Finanzpolizeichef über Glücksspielbanden: "Mafiöse Organisationen"
profil: Trotz Tausender beschlagnahmter Geräte bleiben illegale Glücksspielbanden höchst aktiv. Warum können sie sich so lange halten? Lehner: Durch unsere Kontrollen haben wir die Zahl der Betreiber stark dezimiert. Das ist heute nicht mehr der Wirt ums Eck. Das sind wirklich mafiöse Organisationen mit professioneller Arbeitsteilung.
profil: Die Betreiber sollen über eine ausgeklügelte Logistik verfügen. Lehner: Sie haben Fahrzeugflotten, es gibt Techniker für die Wartung der Automaten und Leute für die Geldtransporte. Wir wissen von Lagerhallen, in denen sie Hunderte Glücksspielgeräte bunkern. Wenn wir in einem Lokal die Geräte beschlagnahmen, werden sie in den nächsten zwölf Stunden nachbestückt.
profil: Sie müssen ein und dasselbe Lokal immer wieder kontrollieren? Lehner: Unser Rekord an einem Standort sind acht Razzien. Das Problem ist: Als Betreiber treten meist ausländische Scheinfirmen auf, den Geschäftsführer gibt es vielleicht gar nicht.
profil: Also muss man das Lokal dichtmachen? Lehner: Betriebsschließungen sind eines der wenigen Instrumente, die langfristig funktionieren. Sie müssen aber sofort kontrolliert werden, denn die Betreiber reißen sofort die Amtssiegel weg und spielen weiter. Da helfen dann nur mehr physische Zwangsmaßnahmen: den Strom abdrehen oder die Lokale verbarrikadieren. Das sind technische Möglichkeiten, die von Höchstgerichten bereits genehmigt wurden.
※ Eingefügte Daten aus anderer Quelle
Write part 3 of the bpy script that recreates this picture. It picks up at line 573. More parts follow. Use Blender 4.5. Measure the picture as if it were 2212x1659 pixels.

Es gibt Hinweise, dass die Millionen im Koffer ins Ausland gebracht werden.
profil: Wie gewaltbereit sind diese Banden? Lehner: Man bedient sich bewusst albanischer und tschetschenischer Schlägertrupps, um die Konkurrenz und aggressive Spieler, die alles verloren haben, im Zaum zu halten. Das sind richtig schwere Jungs. Wenn man sich die näher ansieht, findet man das ganze Spektrum von illegalem Waffenbesitz bis hin zu Schlägereien. Die Gewalt richtet sich auch gegen die Kontrollorgane. In Wien gibt es kein Lokal mehr, in dem nicht eine Reizgasanlage verbaut ist.
profil: Was passiert mit den Hintermännern? Lehner: Es fehlt uns in diesem Bereich durchaus die Handhabe gegen die Hintermänner -weil es derzeit keinen strafrechtlichen Anknüpfungspunkt gibt, sondern nur das Verwaltungsstrafrecht. Und wir reden da von Leuten, die es teilweise lustig finden, wenn sie zwei Wochen einsitzen müssen. Das steigert ihr Ansehen in der Community. Wir nutzen daher verstärkt Abgabenhinterziehung und Betrug als kriminalstrafrechtliche Delikte, um verbesserte Ermittlungsansätze zu haben.
profil: Wo verstecken die Betreiber die Millionengewinne? Lehner: Das beschäftigt uns derzeit auch. Wir wissen, wie viele Geräte ungefähr auf dem Schwarzmarkt sind und welche Millionenbeträge damit umgesetzt werden. Diese Geldflüsse tauchen nicht auf. Es gibt Hinweise, dass die Millionen im Koffer ins Ausland gebracht werden. Oder die Betreiber haben eine Bank, die mitspielt.